If $f$ increasing, analytic on $\mathbb{R}$ and $\lim_{x\to +\infty}f(x)=1$, does it follows that $\lim_{x\to +\infty}f'(x)=0$?

$$ f(x) = \int_0^x \exp(-t^4 \sin^2(t))\, dt $$

is a counterexample, after normalizing by a suitable constant so that $ \lim_{x \to \infty} f(x) = 1 $ instead of $ 1.17195 \ldots $

The idea is that the factor $ t^4 $ suppresses the contribution of the integrand at all points too far from the zeroes of $ \sin(t) $ as $ t $ gets large, and $ \sin^2(t) $ is only within $ O(1/N^4) $ of $ 0 $ for $ t $ that's $ O(1/N^2) $ from an integer multiple of $ \pi $. Since $ 1/N^2 $ is a fast enough decaying sequence, the integral converges. It's obviously an analytic function.

Edit: Here is a more formal argument. Consider the integral

$$ \int_{N \pi}^{(N+1) \pi} \exp(-t^4 \sin^2(t)) \, dt \leq \int_0^{\pi} \exp(-\pi^4 N^4 \sin^2(t))$$

Split the interval $ [0, \pi] $ into two pieces, $ [1/N^{5/4}, \pi - 1/N^{5/4}] $ and its complement. Over this interval,

$$ \sin^2(t) \geq \sin^2(1/N^{5/4}) = 1/N^{5/2} + O(1/N^5) $$

so that $ \exp(-\pi^4 N^4 \sin^2(t)) \leq \exp(-\pi^4 N^{3/2} + O(N^{-1})) $, which is obviously summable by comparison to the geometric series, say.

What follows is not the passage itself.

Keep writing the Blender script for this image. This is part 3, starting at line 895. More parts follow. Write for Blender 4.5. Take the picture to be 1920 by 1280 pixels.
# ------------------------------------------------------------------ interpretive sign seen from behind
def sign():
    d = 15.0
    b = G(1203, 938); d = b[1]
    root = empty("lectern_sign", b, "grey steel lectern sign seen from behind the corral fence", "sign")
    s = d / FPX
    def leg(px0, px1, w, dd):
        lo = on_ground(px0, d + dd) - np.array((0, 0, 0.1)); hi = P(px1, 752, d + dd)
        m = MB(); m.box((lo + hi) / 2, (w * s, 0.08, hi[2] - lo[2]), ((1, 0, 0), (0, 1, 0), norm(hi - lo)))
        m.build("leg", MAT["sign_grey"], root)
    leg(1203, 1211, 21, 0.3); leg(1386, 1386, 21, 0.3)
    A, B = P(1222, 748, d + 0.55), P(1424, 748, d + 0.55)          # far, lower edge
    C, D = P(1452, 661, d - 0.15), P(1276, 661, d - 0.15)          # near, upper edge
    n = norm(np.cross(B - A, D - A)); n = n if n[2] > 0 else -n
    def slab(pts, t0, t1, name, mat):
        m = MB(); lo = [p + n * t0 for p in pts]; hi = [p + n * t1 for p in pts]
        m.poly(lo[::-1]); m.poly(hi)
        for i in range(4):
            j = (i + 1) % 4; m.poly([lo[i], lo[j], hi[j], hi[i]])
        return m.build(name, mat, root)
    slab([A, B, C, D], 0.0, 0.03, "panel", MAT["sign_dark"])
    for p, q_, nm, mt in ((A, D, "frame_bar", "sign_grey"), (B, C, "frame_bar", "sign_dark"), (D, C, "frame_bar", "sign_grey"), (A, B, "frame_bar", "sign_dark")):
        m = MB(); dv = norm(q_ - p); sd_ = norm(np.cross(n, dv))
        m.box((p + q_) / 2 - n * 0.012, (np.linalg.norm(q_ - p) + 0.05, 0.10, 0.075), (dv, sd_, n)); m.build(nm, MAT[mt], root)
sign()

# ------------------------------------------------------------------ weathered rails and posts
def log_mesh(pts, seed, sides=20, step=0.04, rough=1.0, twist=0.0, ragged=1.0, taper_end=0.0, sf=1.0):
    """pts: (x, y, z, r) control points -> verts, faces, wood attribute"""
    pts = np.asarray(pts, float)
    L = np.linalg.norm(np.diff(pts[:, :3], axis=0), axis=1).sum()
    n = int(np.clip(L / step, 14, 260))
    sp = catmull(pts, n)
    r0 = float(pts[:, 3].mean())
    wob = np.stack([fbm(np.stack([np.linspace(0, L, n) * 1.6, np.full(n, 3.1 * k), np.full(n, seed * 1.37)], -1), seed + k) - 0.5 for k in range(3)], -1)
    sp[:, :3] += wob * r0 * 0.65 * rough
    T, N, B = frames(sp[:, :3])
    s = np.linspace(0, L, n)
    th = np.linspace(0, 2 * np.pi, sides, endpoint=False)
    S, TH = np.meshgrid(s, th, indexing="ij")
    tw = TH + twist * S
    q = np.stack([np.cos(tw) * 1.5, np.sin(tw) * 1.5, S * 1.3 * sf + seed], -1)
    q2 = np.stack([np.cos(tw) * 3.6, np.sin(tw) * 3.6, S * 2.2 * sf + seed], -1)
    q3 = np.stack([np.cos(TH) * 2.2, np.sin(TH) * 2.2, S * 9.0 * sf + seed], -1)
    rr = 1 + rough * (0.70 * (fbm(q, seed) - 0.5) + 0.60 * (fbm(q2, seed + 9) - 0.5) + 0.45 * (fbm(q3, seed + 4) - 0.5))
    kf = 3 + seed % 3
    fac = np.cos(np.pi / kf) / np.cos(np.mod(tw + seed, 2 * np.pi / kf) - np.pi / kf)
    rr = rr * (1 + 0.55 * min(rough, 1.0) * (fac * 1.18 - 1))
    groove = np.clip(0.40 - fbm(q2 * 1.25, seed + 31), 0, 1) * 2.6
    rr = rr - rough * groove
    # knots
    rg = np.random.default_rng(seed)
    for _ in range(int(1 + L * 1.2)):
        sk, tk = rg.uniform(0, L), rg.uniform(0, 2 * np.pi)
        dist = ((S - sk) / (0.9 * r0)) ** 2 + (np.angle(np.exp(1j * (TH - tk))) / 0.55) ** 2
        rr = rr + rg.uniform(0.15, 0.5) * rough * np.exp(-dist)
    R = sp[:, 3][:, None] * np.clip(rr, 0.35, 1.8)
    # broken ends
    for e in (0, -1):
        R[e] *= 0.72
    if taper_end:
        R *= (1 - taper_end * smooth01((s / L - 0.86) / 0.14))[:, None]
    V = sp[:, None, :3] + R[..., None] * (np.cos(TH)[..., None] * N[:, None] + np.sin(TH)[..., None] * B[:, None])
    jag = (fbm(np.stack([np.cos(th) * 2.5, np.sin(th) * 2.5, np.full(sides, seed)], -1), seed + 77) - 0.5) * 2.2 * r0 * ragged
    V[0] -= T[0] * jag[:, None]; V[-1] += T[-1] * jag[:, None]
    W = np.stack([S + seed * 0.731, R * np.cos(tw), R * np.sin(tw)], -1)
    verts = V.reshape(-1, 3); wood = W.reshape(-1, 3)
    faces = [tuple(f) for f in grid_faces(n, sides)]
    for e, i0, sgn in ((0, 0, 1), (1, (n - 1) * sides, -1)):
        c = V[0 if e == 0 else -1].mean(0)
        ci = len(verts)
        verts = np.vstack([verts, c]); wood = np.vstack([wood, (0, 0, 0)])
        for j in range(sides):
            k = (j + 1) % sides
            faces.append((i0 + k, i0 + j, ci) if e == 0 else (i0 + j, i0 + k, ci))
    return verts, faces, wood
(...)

So the contribution to the integral from this part is $ L^1 $. The other part of the integral is over a set of measure $ 2/N^{5/4} $, and since the integrand is bounded from above by $ 1 $, this part only contributes a term of order $ O(1/N^{5/4}) $, which is also $ L^1 $. We conclude therefore that $ f $ is well-defined by monotonicity and has a finite limit at infinity.